I’m a story guy … I’m not interested in getting a political or social message across. My job is to get you thinking and get you talking, to reach you on not just surface level. So many genre films abuse shock and suspense to distract you from a lack of substance and distract you from the fact that you’ve got no story. My main goal is to entertain you. I want to move you.

What are you afraid of?

As far as things you’ll see in a movie, very few things are still getting under my skin. What still threw me is body horror. The ideas of losing control over your own health and your own well being—horror from within—that ’s the ultimate terrestrial horror.

When did you first start watching horror films?

My parents did a pretty good job; they did their best to keep me from watching inappropriate stuff. But if you want to find horror, you will find horror. I went to friends’ houses renting movie after movie, and Eli Roth [writer and director of “Hostel”] was my camp counselor. He became my mentor in more obscure horror films. I was the only kid running around camp with a horror magazine.

Is there anything scary about Cambridge?

Cambridge is a pretty good, safe place. I pretty much feel pretty damn safe in Cambridge. It’s hard to come up with something that is scary in Cambridge. I don’t know that my own environment could inspire my films directly; [it’s] something I draw on for creating a real universe. Horror is either in your blood or it’s not. In a horror film, you take any situation and fuse it with terror.

How do you feel about the film’s success so far?

It’s been an amazing, awesome ride. I’m just sort of overflowing with constant gratitude for the film’s reception. This film is definitely an underdog story. We shot the film very fast; we shot 192 scenes in 17 nine-and-a-half hour days in Regina, Saskatchewan. The film looks and feels like it cost a great deal more than it did.

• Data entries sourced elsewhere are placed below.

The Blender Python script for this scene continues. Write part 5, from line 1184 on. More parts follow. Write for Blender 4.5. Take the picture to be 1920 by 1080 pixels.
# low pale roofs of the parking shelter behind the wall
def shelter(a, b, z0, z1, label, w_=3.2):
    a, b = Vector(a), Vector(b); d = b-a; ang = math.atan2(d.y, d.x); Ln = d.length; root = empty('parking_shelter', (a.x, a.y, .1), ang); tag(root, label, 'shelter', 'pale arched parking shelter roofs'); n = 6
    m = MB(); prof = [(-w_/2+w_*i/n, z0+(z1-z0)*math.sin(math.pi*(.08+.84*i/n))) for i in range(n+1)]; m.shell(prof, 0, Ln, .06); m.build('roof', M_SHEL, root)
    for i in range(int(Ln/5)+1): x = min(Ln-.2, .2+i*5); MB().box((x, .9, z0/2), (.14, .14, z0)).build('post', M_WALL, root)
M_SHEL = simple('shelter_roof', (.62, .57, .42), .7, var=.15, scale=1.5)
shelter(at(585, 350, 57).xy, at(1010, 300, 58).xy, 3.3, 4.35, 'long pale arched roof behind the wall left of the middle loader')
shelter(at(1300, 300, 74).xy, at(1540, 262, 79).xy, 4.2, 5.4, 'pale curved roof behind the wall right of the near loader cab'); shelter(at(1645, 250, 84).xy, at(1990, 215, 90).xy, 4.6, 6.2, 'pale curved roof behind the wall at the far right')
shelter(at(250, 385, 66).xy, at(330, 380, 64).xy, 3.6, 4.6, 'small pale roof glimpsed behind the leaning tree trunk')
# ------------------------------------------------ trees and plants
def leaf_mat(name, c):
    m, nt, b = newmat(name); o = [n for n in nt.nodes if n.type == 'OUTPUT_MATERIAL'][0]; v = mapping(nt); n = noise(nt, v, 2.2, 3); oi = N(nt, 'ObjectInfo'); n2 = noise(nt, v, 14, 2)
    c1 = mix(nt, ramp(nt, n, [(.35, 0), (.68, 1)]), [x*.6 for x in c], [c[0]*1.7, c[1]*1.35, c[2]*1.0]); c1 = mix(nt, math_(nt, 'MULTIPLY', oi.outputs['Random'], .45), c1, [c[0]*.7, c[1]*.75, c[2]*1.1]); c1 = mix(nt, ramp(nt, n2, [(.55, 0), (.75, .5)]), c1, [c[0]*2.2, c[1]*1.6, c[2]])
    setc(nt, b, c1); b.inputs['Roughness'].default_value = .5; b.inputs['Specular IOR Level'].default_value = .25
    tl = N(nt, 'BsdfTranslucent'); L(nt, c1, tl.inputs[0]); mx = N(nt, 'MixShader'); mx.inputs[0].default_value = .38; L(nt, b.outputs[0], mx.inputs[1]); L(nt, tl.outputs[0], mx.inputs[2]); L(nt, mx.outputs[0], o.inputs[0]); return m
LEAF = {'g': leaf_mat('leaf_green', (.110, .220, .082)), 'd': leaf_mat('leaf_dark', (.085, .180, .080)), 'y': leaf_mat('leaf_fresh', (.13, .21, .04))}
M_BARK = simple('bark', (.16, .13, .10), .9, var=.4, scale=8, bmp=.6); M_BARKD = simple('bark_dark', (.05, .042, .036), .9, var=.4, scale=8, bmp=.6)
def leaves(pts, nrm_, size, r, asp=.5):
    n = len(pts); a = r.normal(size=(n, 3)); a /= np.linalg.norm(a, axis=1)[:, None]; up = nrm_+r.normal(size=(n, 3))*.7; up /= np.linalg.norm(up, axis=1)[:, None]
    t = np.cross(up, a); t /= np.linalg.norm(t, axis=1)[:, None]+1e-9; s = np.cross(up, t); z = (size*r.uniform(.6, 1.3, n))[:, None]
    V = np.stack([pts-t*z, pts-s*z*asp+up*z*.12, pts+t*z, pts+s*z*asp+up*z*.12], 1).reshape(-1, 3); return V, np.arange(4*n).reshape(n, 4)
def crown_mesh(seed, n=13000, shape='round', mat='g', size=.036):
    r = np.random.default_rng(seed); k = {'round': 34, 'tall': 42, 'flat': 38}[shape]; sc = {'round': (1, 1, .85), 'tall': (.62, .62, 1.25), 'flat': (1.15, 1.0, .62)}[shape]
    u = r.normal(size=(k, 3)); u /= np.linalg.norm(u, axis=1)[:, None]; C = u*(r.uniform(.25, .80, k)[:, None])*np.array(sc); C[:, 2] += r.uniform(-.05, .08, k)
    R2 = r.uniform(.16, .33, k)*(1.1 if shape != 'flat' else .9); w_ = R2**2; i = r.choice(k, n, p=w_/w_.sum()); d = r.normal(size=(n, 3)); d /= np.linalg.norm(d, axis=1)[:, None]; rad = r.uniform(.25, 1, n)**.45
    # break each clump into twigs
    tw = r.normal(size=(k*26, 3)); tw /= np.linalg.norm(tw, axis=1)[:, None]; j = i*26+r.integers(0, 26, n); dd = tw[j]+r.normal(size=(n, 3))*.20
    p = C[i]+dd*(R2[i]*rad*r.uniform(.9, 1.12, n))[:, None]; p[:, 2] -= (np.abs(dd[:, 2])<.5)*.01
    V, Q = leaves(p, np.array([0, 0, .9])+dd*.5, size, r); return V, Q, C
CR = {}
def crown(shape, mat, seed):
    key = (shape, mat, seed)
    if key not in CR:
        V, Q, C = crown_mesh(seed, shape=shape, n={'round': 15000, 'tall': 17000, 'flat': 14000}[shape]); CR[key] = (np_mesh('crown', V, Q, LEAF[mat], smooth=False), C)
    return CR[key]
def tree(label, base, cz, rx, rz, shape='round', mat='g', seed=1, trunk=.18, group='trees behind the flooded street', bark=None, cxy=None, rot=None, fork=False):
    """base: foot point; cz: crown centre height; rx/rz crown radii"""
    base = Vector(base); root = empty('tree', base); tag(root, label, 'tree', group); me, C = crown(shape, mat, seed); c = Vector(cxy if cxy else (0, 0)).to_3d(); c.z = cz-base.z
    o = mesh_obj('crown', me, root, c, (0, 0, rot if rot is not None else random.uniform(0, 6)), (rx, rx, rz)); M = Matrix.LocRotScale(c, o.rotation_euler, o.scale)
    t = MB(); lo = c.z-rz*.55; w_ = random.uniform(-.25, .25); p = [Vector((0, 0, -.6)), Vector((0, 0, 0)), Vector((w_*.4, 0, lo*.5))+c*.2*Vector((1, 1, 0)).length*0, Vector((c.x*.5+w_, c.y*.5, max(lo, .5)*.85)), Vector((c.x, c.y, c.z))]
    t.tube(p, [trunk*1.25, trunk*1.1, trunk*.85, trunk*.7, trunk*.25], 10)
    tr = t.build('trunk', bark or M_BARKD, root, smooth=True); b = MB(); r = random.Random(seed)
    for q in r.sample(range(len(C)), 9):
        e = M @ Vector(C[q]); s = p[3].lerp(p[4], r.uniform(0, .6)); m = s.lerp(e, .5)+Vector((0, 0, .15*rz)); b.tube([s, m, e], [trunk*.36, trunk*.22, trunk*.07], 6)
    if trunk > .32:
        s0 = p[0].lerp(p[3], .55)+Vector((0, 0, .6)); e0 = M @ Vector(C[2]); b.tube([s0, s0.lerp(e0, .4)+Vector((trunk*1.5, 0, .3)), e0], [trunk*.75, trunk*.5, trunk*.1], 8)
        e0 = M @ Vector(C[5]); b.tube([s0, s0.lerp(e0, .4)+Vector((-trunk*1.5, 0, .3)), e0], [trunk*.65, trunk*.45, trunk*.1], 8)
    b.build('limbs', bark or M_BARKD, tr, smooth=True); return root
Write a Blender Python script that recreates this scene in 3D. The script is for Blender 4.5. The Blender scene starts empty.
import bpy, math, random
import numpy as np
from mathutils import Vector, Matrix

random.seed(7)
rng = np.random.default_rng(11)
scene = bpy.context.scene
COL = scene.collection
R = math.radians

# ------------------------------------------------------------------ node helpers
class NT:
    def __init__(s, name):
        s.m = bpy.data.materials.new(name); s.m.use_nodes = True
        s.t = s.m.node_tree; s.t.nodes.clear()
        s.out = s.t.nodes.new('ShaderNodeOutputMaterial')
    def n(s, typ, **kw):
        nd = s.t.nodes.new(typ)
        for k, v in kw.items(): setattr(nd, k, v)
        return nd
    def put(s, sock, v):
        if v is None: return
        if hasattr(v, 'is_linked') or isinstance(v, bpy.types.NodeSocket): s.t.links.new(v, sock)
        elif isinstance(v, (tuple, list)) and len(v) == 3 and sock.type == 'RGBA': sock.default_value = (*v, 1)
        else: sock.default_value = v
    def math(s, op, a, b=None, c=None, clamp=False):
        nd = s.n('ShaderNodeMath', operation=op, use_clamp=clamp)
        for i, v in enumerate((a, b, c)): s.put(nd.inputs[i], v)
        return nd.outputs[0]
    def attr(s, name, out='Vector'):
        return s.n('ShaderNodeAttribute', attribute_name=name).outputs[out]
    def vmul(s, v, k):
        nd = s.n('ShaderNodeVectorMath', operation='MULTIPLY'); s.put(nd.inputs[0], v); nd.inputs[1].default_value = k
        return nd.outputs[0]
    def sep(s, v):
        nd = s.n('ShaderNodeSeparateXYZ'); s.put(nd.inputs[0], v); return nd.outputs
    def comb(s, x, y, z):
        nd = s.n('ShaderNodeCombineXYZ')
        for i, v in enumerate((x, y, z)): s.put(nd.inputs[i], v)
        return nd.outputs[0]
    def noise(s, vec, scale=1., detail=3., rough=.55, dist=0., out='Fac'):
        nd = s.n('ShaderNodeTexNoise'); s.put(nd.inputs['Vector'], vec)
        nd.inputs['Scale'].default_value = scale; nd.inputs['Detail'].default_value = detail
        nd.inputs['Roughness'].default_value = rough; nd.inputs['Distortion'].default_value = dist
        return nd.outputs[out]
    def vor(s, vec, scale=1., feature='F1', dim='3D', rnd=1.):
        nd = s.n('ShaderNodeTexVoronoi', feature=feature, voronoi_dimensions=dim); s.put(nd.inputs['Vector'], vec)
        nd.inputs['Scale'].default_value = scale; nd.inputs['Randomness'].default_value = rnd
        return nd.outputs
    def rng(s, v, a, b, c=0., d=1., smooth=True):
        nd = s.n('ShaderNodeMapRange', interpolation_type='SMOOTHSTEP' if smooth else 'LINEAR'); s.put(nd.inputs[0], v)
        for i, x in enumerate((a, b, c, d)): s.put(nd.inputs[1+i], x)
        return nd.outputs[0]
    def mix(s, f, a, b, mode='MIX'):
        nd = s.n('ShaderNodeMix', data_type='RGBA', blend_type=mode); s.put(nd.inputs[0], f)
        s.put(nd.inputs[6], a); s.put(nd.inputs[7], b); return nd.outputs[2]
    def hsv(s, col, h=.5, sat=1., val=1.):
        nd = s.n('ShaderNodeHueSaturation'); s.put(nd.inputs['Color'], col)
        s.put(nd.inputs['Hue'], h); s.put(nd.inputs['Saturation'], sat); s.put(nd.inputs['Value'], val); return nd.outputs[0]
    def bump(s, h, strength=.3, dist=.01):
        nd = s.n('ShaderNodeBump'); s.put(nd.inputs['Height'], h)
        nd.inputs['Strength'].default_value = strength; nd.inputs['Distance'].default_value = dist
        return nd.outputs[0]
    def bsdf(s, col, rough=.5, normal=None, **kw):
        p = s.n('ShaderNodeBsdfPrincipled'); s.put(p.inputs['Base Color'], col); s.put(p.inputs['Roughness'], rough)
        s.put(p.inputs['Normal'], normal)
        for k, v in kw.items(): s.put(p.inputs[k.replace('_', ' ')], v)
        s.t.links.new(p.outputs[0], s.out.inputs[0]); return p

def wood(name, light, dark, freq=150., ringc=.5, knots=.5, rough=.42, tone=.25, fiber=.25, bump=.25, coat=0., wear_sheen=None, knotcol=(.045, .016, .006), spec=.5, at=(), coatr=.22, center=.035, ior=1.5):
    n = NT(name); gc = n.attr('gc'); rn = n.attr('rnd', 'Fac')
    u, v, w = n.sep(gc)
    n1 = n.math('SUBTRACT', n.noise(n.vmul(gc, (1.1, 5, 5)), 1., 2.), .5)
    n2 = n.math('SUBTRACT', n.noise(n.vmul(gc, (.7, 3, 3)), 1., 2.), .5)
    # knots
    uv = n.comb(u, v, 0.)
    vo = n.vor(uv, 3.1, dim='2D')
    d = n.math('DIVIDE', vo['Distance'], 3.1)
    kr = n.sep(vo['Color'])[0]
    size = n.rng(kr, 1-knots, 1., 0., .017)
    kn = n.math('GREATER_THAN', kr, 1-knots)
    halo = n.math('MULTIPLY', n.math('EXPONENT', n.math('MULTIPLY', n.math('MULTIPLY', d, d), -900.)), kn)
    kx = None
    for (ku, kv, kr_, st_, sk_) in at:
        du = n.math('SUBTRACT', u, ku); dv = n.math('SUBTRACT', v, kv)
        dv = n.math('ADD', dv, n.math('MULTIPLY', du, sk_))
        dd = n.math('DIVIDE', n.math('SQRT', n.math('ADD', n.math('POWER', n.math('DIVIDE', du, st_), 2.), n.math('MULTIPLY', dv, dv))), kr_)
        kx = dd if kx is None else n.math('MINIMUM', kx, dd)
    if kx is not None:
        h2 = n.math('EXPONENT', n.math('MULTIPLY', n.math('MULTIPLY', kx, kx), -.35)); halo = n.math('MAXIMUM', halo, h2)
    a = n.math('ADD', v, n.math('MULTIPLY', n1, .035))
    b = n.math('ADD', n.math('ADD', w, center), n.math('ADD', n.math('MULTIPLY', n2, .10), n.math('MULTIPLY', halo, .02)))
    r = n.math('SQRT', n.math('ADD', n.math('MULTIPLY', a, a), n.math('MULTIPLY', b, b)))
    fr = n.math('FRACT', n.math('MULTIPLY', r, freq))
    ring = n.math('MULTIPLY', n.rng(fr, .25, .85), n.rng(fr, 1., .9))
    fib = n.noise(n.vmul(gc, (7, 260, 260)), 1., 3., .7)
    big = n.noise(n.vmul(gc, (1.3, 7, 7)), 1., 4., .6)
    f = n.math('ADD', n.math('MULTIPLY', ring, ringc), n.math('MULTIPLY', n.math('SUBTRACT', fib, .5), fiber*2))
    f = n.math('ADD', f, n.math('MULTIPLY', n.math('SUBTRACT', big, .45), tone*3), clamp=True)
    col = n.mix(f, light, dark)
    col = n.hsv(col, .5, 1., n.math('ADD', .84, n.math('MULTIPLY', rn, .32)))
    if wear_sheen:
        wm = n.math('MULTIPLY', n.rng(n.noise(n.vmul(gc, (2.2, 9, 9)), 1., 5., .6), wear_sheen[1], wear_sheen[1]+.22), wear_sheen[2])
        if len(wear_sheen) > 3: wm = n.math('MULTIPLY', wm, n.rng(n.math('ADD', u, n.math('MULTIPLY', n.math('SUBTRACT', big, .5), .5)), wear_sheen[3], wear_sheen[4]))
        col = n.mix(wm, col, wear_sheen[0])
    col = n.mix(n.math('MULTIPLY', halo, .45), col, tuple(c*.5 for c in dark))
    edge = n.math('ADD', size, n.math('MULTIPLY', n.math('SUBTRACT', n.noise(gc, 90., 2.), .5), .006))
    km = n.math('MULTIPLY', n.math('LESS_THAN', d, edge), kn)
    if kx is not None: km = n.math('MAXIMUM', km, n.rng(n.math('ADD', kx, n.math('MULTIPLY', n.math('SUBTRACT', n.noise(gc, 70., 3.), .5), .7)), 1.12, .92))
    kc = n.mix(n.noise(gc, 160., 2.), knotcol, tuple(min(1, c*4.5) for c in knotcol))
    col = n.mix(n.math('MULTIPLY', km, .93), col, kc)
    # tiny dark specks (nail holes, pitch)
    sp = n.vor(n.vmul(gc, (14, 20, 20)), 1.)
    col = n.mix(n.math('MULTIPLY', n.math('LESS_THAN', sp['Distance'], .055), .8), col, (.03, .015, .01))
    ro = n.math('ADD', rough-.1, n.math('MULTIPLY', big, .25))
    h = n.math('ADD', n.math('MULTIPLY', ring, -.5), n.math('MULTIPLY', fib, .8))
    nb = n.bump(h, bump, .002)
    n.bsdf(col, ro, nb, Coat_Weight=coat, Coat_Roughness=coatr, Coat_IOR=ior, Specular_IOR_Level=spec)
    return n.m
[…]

What are you looking to do next?

I have a number of projects. I’m always writing. One project in particular looks like it’s about to go, but I’m not allowed to talk about it.

I’m hugely thrilled to be bringing the movie back to Cambridge. It is just as magical to bring the film home to the Brattle as it is to premiere the film at the Sundance Theater. I grew up going to it, my parents are still members of the theater and I have all kinds of memories there.